Bryan Berghoef (MI-02), "The work to do"

This past weekend was another heartbreaking reminder that we have a lot of work to do as a nation around violence and hatred.

Our hearts go out to the families and loved ones grieving in El Paso and Dayton. A friend of mine was in Dayton just days before this event and noted that the site of the shooting was a place he has been with friends before and it could easily have been him sitting there on that fateful evening. This is not an issue we can ignore because “it happens elsewhere.” The next time it may be in our own neighborhood.

I fully believe that we can no longer stand idly by and do nothing—and most gun owners I know agree with me. We are the only major developed nation in the world which continues to tolerate such violent and deadly shootings with no meaningful response.

I am willing to work across the aisle to fight for sensible gun legislation which expands background checks, eliminates loopholes, and adds training requirements while preserving second amendment rights. I’m also ready to listen to what residents in the 2nd District believe will make a difference on this issue.

This is in contrast with my opponent, who receives thousands of dollars in funding from the NRA and already twice this year has voted against bipartisan background check legislation. We can and must do better.

We must also not ignore the reality that the white nationalist subculture that has become more visible, and violent, in the past two years. On Sunday, many Republican leaders, including Texas Land Commissioner George P. Bush, said that white nationalist terrorism is becoming a significant problem in the United States.

The former assistant secretary at the Department of Homeland Security, as well as many others, believe that the race-fueled rhetoric of President Donald Trump has helped to contribute to a political climate in which white supremacists feel emboldened to express their ideas and act on them.

We must oppose such rhetoric and call such acts of violence what they are: terrorism and a threat to our national security.

Please join me in calling on our elected officials to denounce any language which emboldens such acts of hatred, and to return to our core American values of welcoming people of all races, ethnicities, and backgrounds.

We are ready to work for a safer, more welcoming America, and are grateful to join you in that effort.
— Bryan Berghoef

Bryan Berghoef (MI-02) Facebook Post

Most gun owners I know agree that our current inaction in response to mass shootings cannot continue. We are the only major developed nation in the world which continues to tolerate such violent and deadly shootings with no meaningful response. I am willing to work across the aisle to fight for sensible gun legislation which expands background checks, eliminates loopholes, and adds training requirements while preserving second amendment rights. I’m also ready to listen to what residents in the 2nd District believe will make a difference on this issue.
— https://www.facebook.com/bryanberghoef

Douglas Booth (MI-03) Issue Statement

The conversation around the prevention of violent mass shootings while upholding our second amendment right can exist.
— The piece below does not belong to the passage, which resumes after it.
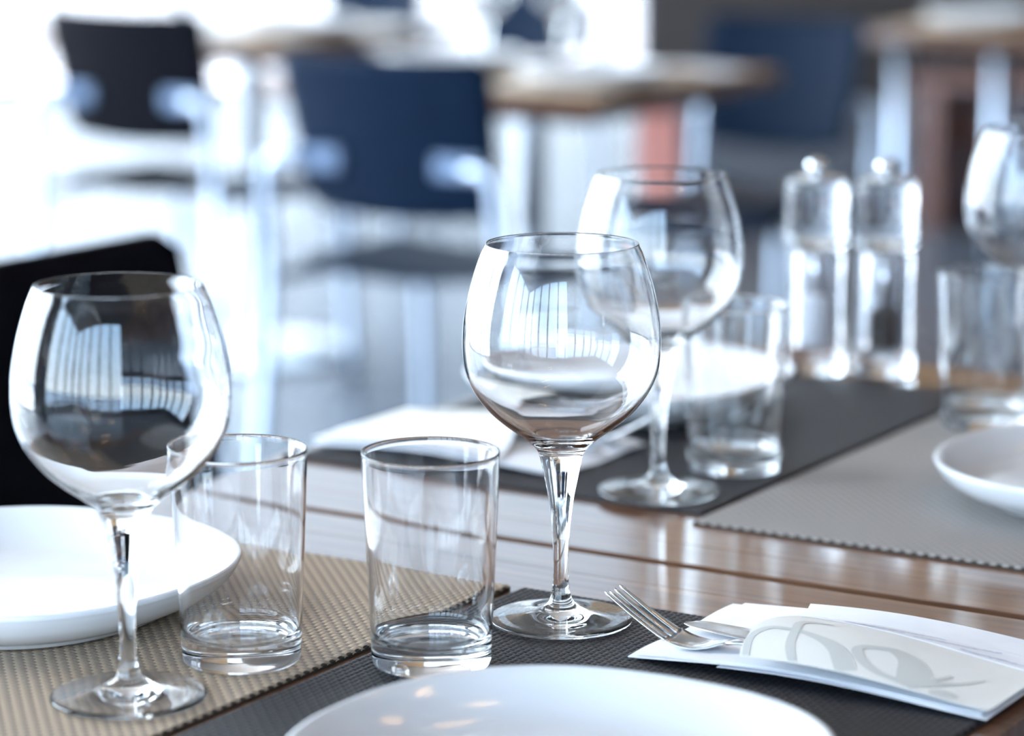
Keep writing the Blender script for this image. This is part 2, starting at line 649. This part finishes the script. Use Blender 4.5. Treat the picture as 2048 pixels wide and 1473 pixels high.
prof = [(max(q.x, 0), q.y) for q in catmull([(a, b, 0) for a, b in out_pts + rim_pts + in_pts], 5)]
cut_foot = min(range(len(prof) // 2), key=lambda i: abs(prof[i][1] - 0.0140) + (10 if prof[i][0] > .01 else 0))
cut_bowl = min(range(len(prof) * 2 // 3), key=lambda i: abs(prof[i][1] - 0.1005) + (10 if prof[i][0] > .02 else 0))
GOB = lathe_meshes('wine_glass', prof, [cut_foot, cut_bowl], 112)
for me in GOB:
    me.materials.append(M['glass'])


def wine_glass(u, v, label, h=0.0004):
    r = thing('wine_glass', label, 'wine glass', T(u, v, h), 0.0, 'wine glasses on the laid tables')
    for nm, me in zip(('foot', 'stem', 'bowl'), GOB):
        new_obj(nm, me, None, r)
    return r


wine_glass(1.131, -0.936, 'empty clear wine glass at far left, in front of the black chair back')
wine_glass(1.378, -0.818, 'sharp clear wine glass in the middle, standing beside the fork tines')
wine_glass(1.692, -0.927, 'blurred clear wine glass behind the sharp one, on the charcoal placemat')
wine_glass(2.094, -0.813, 'blurred clear wine glass cut off by the right edge of the photo')

# ------------------------------------------------------------------ tumblers
tum = [(0.0, 0.0016), (0.015, 0.0014), (0.026, 0.0006), (0.0296, 0.0001), (0.0313, 0.0006), (0.0324, 0.0020), (0.0329, 0.0050), (0.0334, 0.0180), (0.0346, 0.0460), (0.0363, 0.0840), (0.0376, 0.1150), (0.0378, 0.1185),
       (0.0376, 0.1193), (0.0371, 0.1195), (0.0366, 0.1190), (0.0363, 0.1150), (0.0350, 0.0840), (0.0333, 0.0460), (0.0320, 0.0210), (0.0308, 0.0172), (0.0275, 0.0150), (0.020, 0.0142), (0.010, 0.0140), (0.0, 0.0140)]
tprof = [(max(q.x, 0), q.y) for q in catmull([(a, b, 0) for a, b in tum], 5)]
# base = underside and thick lower wall up to 18 mm outside, plus the inner floor; wall = the rest
co = min(range(len(tprof) // 2), key=lambda i: abs(tprof[i][1] - 0.018) + (10 if tprof[i][0] < .03 else 0))
ci = min(range(len(tprof) // 2, len(tprof)), key=lambda i: abs(tprof[i][1] - 0.0172) + (10 if tprof[i][0] < .03 else 0))
ta, tb, tc_ = lathe_meshes('tumbler', tprof, [co, ci], 112)
TUM = [('base', ta), ('wall', tb), ('inner_floor', tc_)]
for nm, me in TUM:
    me.materials.append(M['glass'])


def tumbler(u, v, label, h=0.0004):
    r = thing('tumbler', label, 'tumbler', T(u, v, h), 0.0, 'water tumblers on the laid tables')
    for nm, me in TUM:
        new_obj(nm, me, None, r)
    return r


tumbler(1.219, -0.928, 'clear tumbler on the taupe placemat, beside the leftmost wine glass')
tumbler(1.268, -0.835, 'sharp clear tumbler on the charcoal placemat, left of the middle wine glass')
tumbler(1.787, -0.917, 'blurred clear tumbler on the far charcoal placemat, below the mills')
tumbler(2.020, -0.822, 'blurred clear tumbler at right edge, in front of the rightmost wine glass')

# ------------------------------------------------------------------ plates
PA = 0.1255


def squircle(t, n=2.3):
    c_, s_ = abs(math.cos(t)), abs(math.sin(t))
    return 1.0 / ((c_ ** n + s_ ** n) ** (1.0 / n))


pl = [(0.0, .0030), (.62, .0030), (.66, .0004), (.69, .0), (.72, .0008), (.75, .0040), (.85, .0090), (.93, .0160), (.975, .0228), (.996, .0275), (1.0, .0295), (.994, .0309), (.980, .0311),
      (.955, .0288), (.90, .0218), (.82, .0142), (.73, .0094), (.62, .0078), (.3, .0070), (0.0, .0070)]
pprof = [(max(q.x, 0) * PA, q.y * .95) for q in catmull([(a, b, 0) for a, b in pl], 4)]
icut = min(range(len(pprof)), key=lambda i: abs(pprof[i][0] / PA - .72) + (0 if pprof[i][1] < .004 else 10))
jcut = min(range(len(pprof)), key=lambda i: abs(pprof[i][0] / PA - .73) + (0 if pprof[i][1] > .006 and i > len(pprof) // 2 else 10))
PLT = lathe_meshes('plate', pprof, [icut, jcut], 96, squircle)
for me in PLT:
    me.materials.append(M['china'])


def plate(u, v, label, h=0.0005, group='square white plates on the laid tables', s=1.0):
    r = thing('dinner_plate', label, 'plate', T(u, v, h), ang_of(E1), group)
    r.scale = (s, s, s)
    for nm, me in zip(('foot_ring', 'rim', 'well'), PLT):
        new_obj(nm, me, None, r)
    return r


plate(1.238, -1.106, 'white plate with rounded corners at left, behind the leftmost wine glass')
plate(1.106, -0.657, 'white plate cut off by the bottom edge, in front of the sharp tumbler')
plate(1.950, -1.095, 'blurred white plate on the far charcoal placemat, behind the middle glasses')
plate(1.838, -0.645, 'white plate cut off at the right edge, on the grey taupe placemat')

# ------------------------------------------------------------------ napkins, sleeves, forks, knives


def sheet(name, fn, nu, nv, thick, m, parent=None):
    """thin curved sheet from fn(a,b)->Vector, a,b in 0..1, given real thickness"""
    mb = MB()
    vs, fs = [], []
    for k in (0, 1):
        for i in range(nu + 1):
            for j in range(nv + 1):
                p = fn(i / nu, j / nv)
                vs.append(p + Vector((0, 0, thick * k)))
    n = (nu + 1) * (nv + 1)
    idx = lambda i, j, k: k * n + i * (nv + 1) + j
    for i in range(nu):
        for j in range(nv):
            fs.append((idx(i, j, 1), idx(i + 1, j, 1), idx(i + 1, j + 1, 1), idx(i, j + 1, 1)))
            fs.append((idx(i, j, 0), idx(i, j + 1, 0), idx(i + 1, j + 1, 0), idx(i + 1, j, 0)))
    for i in range(nu):
        fs.append((idx(i, 0, 0), idx(i + 1, 0, 0), idx(i + 1, 0, 1), idx(i, 0, 1)))
        fs.append((idx(i + 1, nv, 0), idx(i, nv, 0), idx(i, nv, 1), idx(i + 1, nv, 1)))
    for j in range(nv):
        fs.append((idx(0, j + 1, 0), idx(0, j, 0), idx(0, j, 1), idx(0, j + 1, 1)))
        fs.append((idx(nu, j, 0), idx(nu, j + 1, 0), idx(nu, j + 1, 1), idx(nu, j, 1)))
    mb.add(vs, fs)
    return mb.build(name, m, parent, smooth=False)


# local frame of a setting: x along the cutlery (towards the handles), y across, z up;
# x runs 0 (napkin tip) .. 0.215, y runs 0 (side next to the plate) .. 0.130
SL, SW = 0.214, 0.128
OPEN = 0.064                       # where the printed front of the sleeve begins


def lift(x):
    return 0.0075 * math.sin(math.pi * min(max(x / SL, 0), 1)) ** 1.3


def front_z(x, y):
    """height of the printed front panel of the sleeve"""
    a = min(max((x - OPEN) / (SL - OPEN), 0), 1)
    b = min(max(y / 0.092, 0), 1)
    bulge = 0.0095 * (1 - a) ** 1.2 * math.sin(math.pi * min(b * 1.02, 1)) ** 0.8
    return 0.0042 + lift(x) + bulge + 0.0006


def front_xy(a, b):
    y = 0.001 + b * 0.094
    curve = 0.012 * (2 * b - 0.75) ** 2
    return (OPEN + curve) * (1 - a) + (SL + .001) * a, y


def ribbon(pts, widths, off, n=8):
    """flat print strip following the sleeve front"""
    cpts = catmull([(p[0], p[1], w) for p, w in zip(pts, widths)], n)
    mb = MB()
    vs, fs = [], []
    for i, q in enumerate(cpts):
        a = cpts[max(i - 1, 0)]
        b = cpts[min(i + 1, len(cpts) - 1)]
        d = Vector((b.x - a.x, b.y - a.y, 0)).normalized()
        nrm = Vector((-d.y, d.x, 0))
        for s in (-1, -.33, .33, 1):
            P = Vector((q.x, q.y, 0)) + nrm * (s * q.z / 2)
            P.y = max(P.y, 0.0015)
            vs.append((P.x, P.y, off(P.x, P.y)))
    for i in range(len(cpts) - 1):
        for k in range(3):
            a = i * 4 + k
            fs.append((a, a + 1, a + 5, a + 4))
    mb.add(vs, fs)
    return mb


def upper_z(x, y):
    return 0.0030 + lift(x) * .8


def flap_z(x, y):
    k = max(0, 1 - ((y - .074) / (SW - .0745)) / .45)
    z = (front_z(x, min(y, .092)) + .0005) * k + (upper_z(x, y) + .0015) * (1 - k)
    return max(z, front_z(x, y) + .0005) if y < .099 else z


def L2(u, v, u0=1.332, v0=-0.750):
    return (v - v0, u - u0 + 0.0)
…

I, like a majority of Americans, believe in common sense gun laws which includes: expanded background checks, bans on bump stocks, and preserving the current ban on silencers.
— https://www.boothforcongress.com/#priorities

Cathy Albro (MI-03) Issue Statement

When I was a young girl, two accidental shootings shook my family. My cousin shot his brother, my uncle shot his cousin. Both died. Back then we didn’t talk about it a lot. But it really tore the family apart.

Since then senseless gun violence has continued. The recent Parkland, Florida shooting is part of a long line of tragedy. Enough is enough. We have a gun problem.

Since Sandy Hook, 430 children have been killed in schools. I wonder how those parents feel knowing their children might still be alive today if Congress had the courage to act. We cannot sit back and let the NRA make decisions for us. Students are leading the movement against gun violence and it’s time for us to support and listen. I vow to fight for the safety of our children and all of us who are potential victims of senseless gun violence.

The United States is the only developed country on earth where citizens have easy access to high powered weapons. State-by-state patchwork approaches to confront this serious public safety issue are not good enough. Many killers pass current background checks in their states or fall through the cracks completely.

We must demand reasonable gun restrictions. Restrictions on freedoms granted by the Constitution have been implemented throughout our history for the safety of society. I respect the Constitutional right to have a weapon. We must also meet our Constitutional obligation to provide for the common defense and general welfare of our people. In Congress, I promise to stand up to the NRA and pass commonsense gun laws. I will work to find compassionate colleagues on both sides of the aisle to stand with me. In Congress I will defend your rights: your rights to the 2nd Amendment AND your rights for life, liberty, and the pursuit of happiness.

Weapons designed for military use should only be in the hands of those well qualified to use them.

We must study gun violence. And the dialogue cannot end there.

We need to invest in our teachers, support staff, and specialized services. They truly hold an important key to the life-long mental health of all in the U.S. Our children need support in finding constructive outlets for their anger. They need educators trained in de-escalation. Educators should not carry guns in their classrooms.